Я думаю, наверное, он пришел сюда, на вечер к нам, пойду, посмотрю. Выхожу из подъезда, а там малый какой-то стоит в фэзэушной шинели, и он, недолго думая, раз, мне вмазал. Я так нагнулся, хотел отмахнуться вроде, а он исчез. Я его спросил:
– За что ты меня ударил? – а он ни слова не говоря убежал. Я думаю, что это огурцовская команда, а, может, кто-нибудь и из другой команды, может, какой-нибудь парень решил, что я там за кем-нибудь поухаживал. История эта осталась загадкой. Ну ладно, бывают такие вещи, особенно среди молодых ребят, надо закаляться, как говорится, жизнь закаляет. Но осадок в душе остался на всю жизнь. Хочешь сделать добро людям, а получаешь по морде.
И вот кончился и третий курс, экзамены сдал, и поехал летом опять на практику. Распределили меня на Алтай изучать Салаирский кряж. Это уже была преддипломная практика, дело серьезное, и не то что на первой практике посылали меня работать проходчиком, шурфы копать. Я уже стал коллектором. Должность мне определили в нашем «Геолстройтресте», и никто не мог меня понизить. Поехал я в поле, а мои друзья по школе все лето развлекались.

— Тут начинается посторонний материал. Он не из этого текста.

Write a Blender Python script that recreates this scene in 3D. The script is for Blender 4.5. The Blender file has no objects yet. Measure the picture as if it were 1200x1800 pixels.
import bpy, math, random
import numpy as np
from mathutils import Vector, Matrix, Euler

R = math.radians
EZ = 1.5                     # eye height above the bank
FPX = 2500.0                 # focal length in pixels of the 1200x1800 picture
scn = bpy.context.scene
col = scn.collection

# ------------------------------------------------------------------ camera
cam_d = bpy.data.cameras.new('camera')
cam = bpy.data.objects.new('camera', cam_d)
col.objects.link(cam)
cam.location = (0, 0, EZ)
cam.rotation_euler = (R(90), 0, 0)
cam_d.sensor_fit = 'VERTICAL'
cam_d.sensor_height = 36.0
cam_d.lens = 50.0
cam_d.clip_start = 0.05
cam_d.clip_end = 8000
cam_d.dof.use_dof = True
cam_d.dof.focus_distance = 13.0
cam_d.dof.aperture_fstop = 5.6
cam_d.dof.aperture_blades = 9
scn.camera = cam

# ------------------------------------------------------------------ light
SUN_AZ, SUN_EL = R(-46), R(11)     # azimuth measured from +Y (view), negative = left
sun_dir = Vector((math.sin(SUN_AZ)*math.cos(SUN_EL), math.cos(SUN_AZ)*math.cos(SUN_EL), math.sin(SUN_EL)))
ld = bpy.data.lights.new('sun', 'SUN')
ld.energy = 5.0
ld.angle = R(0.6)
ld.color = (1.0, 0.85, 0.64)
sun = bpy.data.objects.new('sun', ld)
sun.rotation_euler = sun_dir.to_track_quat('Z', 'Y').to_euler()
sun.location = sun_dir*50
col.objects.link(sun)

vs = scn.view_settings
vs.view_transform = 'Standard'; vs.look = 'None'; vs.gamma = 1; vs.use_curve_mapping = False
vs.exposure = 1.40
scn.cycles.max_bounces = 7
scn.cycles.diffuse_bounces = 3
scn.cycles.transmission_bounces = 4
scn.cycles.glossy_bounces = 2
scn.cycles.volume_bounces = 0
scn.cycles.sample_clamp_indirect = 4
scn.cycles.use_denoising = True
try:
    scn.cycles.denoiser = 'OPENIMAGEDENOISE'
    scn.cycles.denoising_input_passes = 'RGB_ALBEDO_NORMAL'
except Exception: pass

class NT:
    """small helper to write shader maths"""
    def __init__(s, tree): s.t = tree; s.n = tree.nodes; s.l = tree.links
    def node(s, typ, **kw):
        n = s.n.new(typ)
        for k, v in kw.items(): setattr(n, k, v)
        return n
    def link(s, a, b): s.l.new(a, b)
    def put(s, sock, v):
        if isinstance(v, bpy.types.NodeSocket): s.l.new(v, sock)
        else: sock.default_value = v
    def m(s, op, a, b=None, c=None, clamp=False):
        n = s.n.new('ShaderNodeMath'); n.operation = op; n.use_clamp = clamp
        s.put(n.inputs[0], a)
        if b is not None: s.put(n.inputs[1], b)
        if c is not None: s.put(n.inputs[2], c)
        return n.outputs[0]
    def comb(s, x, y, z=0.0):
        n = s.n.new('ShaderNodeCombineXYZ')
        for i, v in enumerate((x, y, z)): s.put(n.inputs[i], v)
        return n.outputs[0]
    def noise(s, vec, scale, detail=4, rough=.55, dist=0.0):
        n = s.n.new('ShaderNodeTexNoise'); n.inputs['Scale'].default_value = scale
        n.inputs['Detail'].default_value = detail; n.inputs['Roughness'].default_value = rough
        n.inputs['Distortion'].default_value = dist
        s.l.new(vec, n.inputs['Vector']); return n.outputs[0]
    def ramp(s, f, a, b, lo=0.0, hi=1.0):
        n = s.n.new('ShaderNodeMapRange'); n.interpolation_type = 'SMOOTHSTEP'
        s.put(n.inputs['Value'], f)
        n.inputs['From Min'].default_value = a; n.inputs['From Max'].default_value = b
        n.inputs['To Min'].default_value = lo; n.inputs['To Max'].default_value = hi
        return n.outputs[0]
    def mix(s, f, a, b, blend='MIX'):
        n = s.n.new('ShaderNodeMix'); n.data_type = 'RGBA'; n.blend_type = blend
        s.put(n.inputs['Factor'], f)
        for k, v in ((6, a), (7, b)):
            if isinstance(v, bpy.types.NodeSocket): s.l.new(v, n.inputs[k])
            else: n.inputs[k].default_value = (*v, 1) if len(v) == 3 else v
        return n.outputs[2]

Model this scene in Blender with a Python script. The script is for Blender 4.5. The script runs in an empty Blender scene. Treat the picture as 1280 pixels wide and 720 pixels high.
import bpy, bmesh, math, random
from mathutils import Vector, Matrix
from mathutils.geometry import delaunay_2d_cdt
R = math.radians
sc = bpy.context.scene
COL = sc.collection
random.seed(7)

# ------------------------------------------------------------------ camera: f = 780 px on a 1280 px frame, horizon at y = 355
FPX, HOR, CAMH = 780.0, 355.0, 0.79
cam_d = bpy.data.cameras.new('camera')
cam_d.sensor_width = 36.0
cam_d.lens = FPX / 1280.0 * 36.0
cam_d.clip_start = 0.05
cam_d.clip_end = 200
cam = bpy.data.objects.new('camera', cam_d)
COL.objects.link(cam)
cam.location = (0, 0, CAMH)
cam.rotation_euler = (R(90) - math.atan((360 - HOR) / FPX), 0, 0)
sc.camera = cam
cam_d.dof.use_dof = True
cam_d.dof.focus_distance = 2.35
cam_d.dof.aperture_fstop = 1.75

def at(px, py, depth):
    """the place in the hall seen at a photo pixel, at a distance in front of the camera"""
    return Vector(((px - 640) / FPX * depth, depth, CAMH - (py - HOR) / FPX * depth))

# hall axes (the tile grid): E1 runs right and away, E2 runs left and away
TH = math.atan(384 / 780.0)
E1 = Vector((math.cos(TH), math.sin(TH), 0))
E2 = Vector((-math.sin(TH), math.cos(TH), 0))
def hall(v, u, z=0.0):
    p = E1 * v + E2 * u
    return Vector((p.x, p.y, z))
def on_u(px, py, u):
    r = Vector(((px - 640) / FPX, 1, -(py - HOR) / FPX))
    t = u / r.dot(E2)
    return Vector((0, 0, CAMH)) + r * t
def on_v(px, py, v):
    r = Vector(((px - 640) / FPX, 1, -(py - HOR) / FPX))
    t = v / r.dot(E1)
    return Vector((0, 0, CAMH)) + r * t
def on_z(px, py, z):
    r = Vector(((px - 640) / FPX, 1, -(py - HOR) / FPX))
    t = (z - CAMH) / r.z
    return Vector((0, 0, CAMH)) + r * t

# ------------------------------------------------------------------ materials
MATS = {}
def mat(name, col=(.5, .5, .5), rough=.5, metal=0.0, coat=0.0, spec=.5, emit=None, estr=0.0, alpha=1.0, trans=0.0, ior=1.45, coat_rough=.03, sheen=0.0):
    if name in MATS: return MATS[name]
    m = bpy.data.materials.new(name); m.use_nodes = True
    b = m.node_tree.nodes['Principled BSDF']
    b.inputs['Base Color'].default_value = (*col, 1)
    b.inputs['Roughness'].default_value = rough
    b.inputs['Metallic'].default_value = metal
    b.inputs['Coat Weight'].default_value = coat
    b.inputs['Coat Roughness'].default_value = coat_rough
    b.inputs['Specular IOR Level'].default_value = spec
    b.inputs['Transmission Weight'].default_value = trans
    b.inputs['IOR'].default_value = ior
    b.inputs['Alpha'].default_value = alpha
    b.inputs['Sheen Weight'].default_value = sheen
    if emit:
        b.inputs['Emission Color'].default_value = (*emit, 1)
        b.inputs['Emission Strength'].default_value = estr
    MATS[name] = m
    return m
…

А я каждый год трудился на полевых работах. Было это в 1953 году. В этом году в марте умер Сталин И. В., об этом чуть позже. Осенью 1953 года моих сверстников начали в армию забирать. Мы торжественно провожаем: то одного в армию провожаем, то другого, то третьего, а нас приглашали на проводы, и мы отлично угощались.